Valentina Demuro

7 nov 20203 min

Gli inediti di Marco Levi

I testi di Marco Levi ci conducono in un altrove poetico in cui le parole e le forme (urbane o naturali) realizzano una particolare mimesis. Persone, paesaggi e sentimenti fluiscono l’uno nell’altro, creando una dimensione di immagini vivide e suggestive.

Molto forte è l’elemento femminile che viene declinato in diverse accezioni (spesso attraverso metafore zoomorfe): ora è madre premurosa («e le madri / neppure per un istante /– per volare / a accogliere vermi – / lasciavano i gusci», «le madri / sempre restavano calde ai battiti / e dolce era nel becco / la benedizione»), ora è perdita, distacco, dolore («e non sapremo mai di chi fu quell’utero / che ci mise a terra un giorno / per un selfie di becchime industriale / che ci strappò al sangue di lei»), ora è ciò di cui aver cura («io la tua vita la voglio guardare», «quando ti posi i tuoi piedi rossi / li voglio sul cuore, esserti unguento»).

Leggendo più volte i testi, si scopre sempre una prospettiva nuova nel panorama interiore dell’autore; quasi si snoda tra echi dannunziani e pascoliani, rivelandosi, però, con un lacerante e autentico sentire, tra colori in contrasto (l’oro del miele e le vergini nere, ad esempio), improvvise delicatezze («disponi di prati ancora vivi / chiara è l’aura che di te riluce») e versi che, con pochissime parole, riescono a raccontarci tutti i sentimenti di una storia senza esaurirla mai («ed ora sono loro a farsi la spesa / a dirsi di non piangere»).

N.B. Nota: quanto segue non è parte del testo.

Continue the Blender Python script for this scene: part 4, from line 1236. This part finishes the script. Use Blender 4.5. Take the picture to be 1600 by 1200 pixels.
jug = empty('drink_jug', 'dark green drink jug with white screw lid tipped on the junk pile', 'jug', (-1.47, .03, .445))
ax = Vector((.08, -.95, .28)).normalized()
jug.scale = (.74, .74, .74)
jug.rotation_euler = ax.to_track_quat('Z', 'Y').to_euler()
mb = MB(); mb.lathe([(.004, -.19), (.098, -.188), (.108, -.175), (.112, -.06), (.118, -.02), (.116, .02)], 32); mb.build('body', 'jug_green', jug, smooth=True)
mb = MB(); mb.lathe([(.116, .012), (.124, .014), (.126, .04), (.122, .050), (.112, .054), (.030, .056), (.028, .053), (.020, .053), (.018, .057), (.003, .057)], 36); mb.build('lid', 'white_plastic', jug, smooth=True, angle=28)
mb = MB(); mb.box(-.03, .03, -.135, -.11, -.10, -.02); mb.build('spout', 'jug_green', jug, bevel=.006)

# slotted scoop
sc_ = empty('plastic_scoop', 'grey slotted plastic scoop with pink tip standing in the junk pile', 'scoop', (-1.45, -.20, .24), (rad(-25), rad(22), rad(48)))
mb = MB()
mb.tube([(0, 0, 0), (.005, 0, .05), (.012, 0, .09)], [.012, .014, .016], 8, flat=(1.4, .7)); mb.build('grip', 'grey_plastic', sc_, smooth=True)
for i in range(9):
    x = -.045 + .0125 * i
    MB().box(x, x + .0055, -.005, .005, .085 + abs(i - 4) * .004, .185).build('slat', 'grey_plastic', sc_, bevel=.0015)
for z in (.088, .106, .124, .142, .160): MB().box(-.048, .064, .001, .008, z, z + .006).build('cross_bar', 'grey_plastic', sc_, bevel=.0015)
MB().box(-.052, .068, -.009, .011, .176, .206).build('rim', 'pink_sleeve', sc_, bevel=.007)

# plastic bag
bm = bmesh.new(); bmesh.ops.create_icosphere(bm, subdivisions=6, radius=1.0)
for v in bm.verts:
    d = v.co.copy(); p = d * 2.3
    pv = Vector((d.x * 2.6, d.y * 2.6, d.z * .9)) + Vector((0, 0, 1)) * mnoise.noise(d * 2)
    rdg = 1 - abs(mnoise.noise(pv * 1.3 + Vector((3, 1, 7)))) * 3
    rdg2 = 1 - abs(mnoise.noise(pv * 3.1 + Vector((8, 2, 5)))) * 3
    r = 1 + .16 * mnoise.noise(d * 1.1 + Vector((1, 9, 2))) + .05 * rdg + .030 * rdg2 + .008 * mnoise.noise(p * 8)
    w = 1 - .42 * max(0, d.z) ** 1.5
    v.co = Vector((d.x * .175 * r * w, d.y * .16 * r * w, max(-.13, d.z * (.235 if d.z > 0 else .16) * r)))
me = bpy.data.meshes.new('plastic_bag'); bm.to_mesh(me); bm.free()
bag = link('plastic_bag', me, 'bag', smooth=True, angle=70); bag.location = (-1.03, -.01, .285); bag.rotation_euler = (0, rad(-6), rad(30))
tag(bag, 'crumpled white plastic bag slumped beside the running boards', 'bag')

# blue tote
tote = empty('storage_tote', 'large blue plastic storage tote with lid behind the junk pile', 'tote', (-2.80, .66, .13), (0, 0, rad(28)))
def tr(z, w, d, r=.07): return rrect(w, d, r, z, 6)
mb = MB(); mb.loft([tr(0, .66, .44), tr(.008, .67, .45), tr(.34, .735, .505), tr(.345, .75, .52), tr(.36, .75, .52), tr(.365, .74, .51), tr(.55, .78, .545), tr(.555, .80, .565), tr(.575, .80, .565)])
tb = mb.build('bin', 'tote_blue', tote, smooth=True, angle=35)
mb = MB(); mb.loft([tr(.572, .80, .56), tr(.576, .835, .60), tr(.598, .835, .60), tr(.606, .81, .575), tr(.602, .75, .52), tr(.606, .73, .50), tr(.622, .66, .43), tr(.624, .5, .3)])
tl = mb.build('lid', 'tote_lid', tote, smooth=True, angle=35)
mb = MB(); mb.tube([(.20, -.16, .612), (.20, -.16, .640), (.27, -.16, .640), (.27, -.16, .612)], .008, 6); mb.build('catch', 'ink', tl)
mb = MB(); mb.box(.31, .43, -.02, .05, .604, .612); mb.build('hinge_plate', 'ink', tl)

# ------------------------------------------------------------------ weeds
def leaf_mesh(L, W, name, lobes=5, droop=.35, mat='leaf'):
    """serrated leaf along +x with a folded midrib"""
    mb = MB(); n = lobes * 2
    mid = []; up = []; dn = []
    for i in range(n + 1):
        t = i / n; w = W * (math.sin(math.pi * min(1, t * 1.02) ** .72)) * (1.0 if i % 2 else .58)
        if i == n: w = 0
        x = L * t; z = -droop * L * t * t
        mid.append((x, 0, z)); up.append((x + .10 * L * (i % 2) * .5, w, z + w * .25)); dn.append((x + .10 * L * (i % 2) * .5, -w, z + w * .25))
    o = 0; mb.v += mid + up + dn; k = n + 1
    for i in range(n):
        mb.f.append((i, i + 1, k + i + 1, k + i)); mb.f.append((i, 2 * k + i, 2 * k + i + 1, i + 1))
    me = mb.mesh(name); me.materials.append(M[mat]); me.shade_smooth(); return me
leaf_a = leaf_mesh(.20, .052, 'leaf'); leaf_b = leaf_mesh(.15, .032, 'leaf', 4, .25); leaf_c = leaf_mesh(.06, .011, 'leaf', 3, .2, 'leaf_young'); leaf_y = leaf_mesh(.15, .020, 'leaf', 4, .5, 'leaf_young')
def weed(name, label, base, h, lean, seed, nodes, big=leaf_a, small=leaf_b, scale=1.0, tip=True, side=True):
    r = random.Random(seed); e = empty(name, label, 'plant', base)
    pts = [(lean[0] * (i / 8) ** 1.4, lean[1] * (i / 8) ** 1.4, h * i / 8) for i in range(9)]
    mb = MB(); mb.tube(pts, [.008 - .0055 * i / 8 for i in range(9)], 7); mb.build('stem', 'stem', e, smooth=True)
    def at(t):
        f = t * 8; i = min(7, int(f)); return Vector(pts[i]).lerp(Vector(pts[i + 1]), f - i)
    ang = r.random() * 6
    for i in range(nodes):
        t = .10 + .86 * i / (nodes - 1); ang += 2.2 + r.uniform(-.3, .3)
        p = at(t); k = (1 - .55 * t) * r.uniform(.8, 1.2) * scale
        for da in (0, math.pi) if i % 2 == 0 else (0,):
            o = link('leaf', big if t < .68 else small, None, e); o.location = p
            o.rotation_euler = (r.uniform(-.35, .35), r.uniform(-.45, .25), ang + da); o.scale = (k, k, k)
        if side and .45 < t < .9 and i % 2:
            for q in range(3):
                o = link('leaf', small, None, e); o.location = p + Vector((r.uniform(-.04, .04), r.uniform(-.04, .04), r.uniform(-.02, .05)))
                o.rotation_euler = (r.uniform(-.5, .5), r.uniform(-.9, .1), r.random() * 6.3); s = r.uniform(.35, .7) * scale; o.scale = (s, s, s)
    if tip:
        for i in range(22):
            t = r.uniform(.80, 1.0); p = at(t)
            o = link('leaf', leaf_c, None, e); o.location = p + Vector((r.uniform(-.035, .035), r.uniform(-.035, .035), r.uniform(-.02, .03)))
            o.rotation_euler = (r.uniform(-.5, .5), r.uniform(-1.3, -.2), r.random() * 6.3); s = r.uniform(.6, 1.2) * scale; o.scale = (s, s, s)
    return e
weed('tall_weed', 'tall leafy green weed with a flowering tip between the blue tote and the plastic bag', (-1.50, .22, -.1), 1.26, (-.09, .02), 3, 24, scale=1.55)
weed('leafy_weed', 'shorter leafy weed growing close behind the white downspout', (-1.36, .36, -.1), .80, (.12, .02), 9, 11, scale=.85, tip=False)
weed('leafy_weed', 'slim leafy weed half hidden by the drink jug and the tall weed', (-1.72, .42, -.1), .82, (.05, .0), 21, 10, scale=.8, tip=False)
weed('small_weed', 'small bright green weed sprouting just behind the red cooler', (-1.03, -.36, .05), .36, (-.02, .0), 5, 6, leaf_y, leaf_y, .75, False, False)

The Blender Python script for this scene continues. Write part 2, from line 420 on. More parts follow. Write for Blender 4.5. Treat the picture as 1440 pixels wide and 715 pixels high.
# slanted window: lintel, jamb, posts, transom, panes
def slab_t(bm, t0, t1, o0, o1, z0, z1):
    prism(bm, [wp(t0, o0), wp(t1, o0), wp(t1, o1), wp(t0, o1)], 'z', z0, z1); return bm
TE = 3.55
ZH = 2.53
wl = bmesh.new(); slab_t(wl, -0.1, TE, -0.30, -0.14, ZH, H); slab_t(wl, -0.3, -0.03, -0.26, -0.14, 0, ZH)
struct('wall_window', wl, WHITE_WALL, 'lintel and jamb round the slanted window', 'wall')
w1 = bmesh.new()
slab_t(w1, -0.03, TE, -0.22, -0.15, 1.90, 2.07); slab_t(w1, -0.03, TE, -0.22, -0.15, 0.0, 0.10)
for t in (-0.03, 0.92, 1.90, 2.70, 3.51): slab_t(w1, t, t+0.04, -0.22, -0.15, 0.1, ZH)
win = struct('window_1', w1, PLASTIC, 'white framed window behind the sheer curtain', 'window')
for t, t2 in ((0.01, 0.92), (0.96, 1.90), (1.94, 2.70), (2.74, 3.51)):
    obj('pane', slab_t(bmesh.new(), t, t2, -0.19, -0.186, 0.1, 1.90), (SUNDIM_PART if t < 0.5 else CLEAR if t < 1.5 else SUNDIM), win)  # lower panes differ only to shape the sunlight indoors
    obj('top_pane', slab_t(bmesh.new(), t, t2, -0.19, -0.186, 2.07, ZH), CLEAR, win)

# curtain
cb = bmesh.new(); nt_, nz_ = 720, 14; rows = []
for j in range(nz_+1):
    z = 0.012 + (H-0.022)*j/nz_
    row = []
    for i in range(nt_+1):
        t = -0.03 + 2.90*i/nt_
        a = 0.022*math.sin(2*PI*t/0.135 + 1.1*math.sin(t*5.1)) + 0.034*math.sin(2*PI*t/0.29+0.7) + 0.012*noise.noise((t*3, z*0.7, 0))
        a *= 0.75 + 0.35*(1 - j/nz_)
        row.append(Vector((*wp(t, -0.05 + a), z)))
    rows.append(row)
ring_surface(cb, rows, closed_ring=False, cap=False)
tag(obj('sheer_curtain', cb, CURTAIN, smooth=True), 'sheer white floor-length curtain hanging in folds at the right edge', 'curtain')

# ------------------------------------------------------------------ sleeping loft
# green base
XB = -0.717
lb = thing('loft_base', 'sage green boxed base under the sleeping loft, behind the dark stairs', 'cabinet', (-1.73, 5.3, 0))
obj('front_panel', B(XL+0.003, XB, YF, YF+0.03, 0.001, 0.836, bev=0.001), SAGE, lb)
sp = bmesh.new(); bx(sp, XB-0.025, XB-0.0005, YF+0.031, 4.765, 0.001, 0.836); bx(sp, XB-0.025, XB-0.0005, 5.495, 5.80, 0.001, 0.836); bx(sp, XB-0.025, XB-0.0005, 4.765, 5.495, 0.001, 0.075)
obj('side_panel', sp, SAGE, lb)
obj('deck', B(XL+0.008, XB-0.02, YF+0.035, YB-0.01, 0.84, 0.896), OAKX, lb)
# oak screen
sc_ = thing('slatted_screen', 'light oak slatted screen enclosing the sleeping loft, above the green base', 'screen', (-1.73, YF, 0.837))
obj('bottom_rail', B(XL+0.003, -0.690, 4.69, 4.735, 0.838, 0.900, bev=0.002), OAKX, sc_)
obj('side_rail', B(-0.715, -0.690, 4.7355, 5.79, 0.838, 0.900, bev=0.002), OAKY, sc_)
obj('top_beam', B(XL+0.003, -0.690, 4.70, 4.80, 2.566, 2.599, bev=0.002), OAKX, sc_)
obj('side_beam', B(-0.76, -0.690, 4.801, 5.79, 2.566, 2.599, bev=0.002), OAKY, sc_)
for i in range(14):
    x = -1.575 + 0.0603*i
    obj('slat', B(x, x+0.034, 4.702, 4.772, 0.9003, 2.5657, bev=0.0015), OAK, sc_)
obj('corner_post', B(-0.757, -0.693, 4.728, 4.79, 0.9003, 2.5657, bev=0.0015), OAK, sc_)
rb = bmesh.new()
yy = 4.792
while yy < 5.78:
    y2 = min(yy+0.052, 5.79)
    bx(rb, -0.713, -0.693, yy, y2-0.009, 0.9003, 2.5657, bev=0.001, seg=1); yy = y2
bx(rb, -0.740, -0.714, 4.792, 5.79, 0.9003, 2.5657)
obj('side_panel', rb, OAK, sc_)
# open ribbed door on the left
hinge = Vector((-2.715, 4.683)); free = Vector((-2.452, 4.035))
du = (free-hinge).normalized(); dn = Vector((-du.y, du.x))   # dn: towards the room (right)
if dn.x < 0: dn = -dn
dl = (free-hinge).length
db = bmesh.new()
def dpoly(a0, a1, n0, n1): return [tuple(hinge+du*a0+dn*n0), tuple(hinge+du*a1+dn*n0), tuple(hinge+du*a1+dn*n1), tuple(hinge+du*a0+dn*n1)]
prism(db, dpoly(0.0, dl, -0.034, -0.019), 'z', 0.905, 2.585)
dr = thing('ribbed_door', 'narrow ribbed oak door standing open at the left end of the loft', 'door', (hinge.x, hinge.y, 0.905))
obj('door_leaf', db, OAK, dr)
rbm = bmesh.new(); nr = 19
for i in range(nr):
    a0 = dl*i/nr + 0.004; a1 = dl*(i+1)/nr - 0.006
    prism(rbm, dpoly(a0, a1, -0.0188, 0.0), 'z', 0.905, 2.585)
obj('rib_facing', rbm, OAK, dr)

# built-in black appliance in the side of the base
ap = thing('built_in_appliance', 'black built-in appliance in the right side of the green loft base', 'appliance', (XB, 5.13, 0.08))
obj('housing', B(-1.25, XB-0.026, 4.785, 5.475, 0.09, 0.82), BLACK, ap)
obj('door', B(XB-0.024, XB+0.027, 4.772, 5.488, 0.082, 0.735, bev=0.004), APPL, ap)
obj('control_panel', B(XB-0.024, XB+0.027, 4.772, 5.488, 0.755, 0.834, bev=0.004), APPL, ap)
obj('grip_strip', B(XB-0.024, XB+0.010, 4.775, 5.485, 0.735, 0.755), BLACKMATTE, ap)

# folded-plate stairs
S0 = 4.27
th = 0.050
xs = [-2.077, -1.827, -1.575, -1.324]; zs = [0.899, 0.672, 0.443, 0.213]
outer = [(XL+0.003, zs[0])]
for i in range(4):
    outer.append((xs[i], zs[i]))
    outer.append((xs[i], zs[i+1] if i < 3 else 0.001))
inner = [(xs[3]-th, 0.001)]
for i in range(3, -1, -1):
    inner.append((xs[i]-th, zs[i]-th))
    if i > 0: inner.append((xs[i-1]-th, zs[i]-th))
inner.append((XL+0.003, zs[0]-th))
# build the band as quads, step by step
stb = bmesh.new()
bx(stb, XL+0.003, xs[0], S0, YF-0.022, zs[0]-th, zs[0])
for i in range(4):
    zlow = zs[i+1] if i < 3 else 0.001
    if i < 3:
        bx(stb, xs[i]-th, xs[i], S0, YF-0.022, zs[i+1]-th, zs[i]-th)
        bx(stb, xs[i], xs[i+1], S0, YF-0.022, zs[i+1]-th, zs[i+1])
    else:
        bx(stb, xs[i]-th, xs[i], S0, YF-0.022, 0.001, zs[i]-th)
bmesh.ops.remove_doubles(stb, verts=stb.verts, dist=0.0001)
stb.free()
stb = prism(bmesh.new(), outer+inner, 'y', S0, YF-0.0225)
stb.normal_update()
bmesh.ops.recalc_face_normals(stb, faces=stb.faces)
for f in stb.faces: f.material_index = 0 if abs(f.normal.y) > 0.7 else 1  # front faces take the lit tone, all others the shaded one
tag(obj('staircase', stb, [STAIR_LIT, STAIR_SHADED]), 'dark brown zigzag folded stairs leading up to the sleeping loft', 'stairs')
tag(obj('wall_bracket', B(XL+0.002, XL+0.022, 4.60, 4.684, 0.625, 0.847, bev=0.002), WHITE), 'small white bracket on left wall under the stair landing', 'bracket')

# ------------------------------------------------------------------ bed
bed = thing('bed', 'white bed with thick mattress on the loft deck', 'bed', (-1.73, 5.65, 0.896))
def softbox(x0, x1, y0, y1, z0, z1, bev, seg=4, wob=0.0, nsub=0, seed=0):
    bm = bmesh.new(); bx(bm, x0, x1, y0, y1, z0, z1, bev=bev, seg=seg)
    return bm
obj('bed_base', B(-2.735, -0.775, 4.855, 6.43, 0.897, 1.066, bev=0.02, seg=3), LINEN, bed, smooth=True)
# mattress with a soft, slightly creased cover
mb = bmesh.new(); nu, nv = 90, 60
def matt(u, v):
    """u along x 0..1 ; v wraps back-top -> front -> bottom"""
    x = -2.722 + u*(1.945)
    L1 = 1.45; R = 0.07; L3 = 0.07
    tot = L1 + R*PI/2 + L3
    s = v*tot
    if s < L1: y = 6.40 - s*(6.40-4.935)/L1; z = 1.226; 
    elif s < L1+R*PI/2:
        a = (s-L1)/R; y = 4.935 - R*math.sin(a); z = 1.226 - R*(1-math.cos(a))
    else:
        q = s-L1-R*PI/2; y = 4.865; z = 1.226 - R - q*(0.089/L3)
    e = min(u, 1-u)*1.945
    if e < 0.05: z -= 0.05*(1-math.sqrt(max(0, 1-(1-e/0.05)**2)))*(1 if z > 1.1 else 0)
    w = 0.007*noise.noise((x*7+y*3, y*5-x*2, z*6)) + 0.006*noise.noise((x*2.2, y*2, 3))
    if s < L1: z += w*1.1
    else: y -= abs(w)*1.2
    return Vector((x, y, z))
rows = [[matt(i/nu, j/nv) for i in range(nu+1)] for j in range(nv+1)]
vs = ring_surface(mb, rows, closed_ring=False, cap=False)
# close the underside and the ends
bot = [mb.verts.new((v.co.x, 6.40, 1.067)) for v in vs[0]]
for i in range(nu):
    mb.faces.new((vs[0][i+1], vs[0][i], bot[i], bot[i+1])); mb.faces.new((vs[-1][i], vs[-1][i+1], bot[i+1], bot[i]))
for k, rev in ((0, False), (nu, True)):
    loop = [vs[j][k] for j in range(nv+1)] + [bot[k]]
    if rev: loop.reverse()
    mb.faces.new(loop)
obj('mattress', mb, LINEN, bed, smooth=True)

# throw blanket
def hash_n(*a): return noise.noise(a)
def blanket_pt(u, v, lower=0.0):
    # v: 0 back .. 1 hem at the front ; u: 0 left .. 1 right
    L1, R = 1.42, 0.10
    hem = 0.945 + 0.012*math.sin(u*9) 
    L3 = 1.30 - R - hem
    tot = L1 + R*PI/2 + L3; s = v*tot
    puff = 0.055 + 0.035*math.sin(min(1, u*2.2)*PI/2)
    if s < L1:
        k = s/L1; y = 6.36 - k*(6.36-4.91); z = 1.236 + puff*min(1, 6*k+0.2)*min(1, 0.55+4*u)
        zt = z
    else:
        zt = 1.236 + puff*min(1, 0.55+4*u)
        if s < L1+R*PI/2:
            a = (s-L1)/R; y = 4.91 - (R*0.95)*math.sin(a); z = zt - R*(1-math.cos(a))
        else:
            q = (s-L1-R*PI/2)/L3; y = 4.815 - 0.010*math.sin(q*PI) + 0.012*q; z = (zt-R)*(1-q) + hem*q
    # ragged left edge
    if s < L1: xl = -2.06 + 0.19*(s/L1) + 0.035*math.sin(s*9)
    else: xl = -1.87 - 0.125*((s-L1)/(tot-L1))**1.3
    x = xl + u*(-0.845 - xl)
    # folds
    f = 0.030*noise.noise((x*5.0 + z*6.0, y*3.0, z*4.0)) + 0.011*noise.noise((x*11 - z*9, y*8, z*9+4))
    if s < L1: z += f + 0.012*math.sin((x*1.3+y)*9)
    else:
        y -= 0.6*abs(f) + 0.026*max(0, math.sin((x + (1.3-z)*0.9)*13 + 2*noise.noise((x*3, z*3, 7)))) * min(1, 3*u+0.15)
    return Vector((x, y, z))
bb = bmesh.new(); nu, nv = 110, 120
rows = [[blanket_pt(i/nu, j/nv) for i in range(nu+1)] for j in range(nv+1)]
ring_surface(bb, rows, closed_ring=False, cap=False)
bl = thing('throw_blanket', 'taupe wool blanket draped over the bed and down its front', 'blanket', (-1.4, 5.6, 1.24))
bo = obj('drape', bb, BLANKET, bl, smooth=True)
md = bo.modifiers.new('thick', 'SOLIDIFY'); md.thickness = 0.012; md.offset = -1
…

Dai del miele all’anglicano ed egli
 
lenirà lo scisma, si calmierà
 
contemplandole le vergini nere
 
il messaggio di ogni religione.

Tu produci un miele raro e si vede
 
che disponi di prati ancora vivi
 
chiara è l’aura che di te riluce
 
quando scoperchi il regno di api
 
operaie come te che lavori
 
muta serena sotto la regina
 
distilli il canto della fioritura
 
e lo sai vendere, e lo sai donare.

*

Nei giorni di pioggia
 
le fragole
 
cadevano manna nei nidi
 
e le madri
 
neppure per un istante
 
-per volare
 
a raccogliere vermi-
 
lasciavano nudi i gusci
 
a gridare.

Nei giorni di pioggia
 
le madri
 
sempre restavano calde ai battiti
 
e dolce era nel becco
 
la benedizione.

*

Io la tua vita la voglio guardare
 
voglio che cadano i pollini addosso
 
nel chiaro riserbo delle tue chiatte
 
gli uccelli di fiume bevono incenso
 
e beccano duro dentro le acque.

Io la tua danza la voglio guardare
 
allunghi i tendini come gli aironi
 
per la cupidigia degli impresari
 
volteggi da esperta sopra il canneto
 
e quando ti posi i tuoi piedi rossi
 
li voglio sul cuore, esserti unguento.
 

 

*

Invecchio come un uccello di palude,
 
rovinati dalle microplastiche
 
il nostro respiro va agli estuari lombardi
 
e ritorna malato.

La nostra famiglia fa pena
 
si separa ed alberga altrove
 
e non sapremo mai chi fu quell'utero
 
che ci mise a terra un giorno
 
per un selfie di becchime industriale
 
che ci strappò dal sangue da lei;

e le ali ora, le dure ali,
 
non potrebbero mai
 
fare nidi adesso
 
non abbiamo forza, invecchio:
 
non c'è famiglia animale salva
 
non c'è famiglia
 
ali che proteggano dal vento

*

Inquinata nel canto d'Aprile
 
l'anima si mostra negli occhi
 
e nei gesti incomprensibili degli amici.

Negli uffici ci sono i bambini
 
che attraversavano i tubi di scappamento
 
per mano alla mamma,
 
ed ora sono loro a farsi la spesa
 
a dirsi di non piangere.

Milanese, laureato in Lettere sull'esoterismo di Antonin Artaud, lavora come autore.

Scrive di "teologia pop” su «Auralcrave», di costume e musica su Vogue, di miti ed ecologia sul blog di Wim Hof «The Iceman» ; cantautore e performer satirico per diversi programmi radio, Tv e web; studioso di Taoismo e Kung fu tradizionale.

Nel 2019 ha pubblicato il suo primo saggio: Mitiche canzoni. Nuove vie esoteriche per la critica musicale per Arcana edizioni.

Ha pubblicato una silloge di poesia su «Rivista Letteraria» nel 2017 e nel 2020 una poesia su «Poeti Oggi».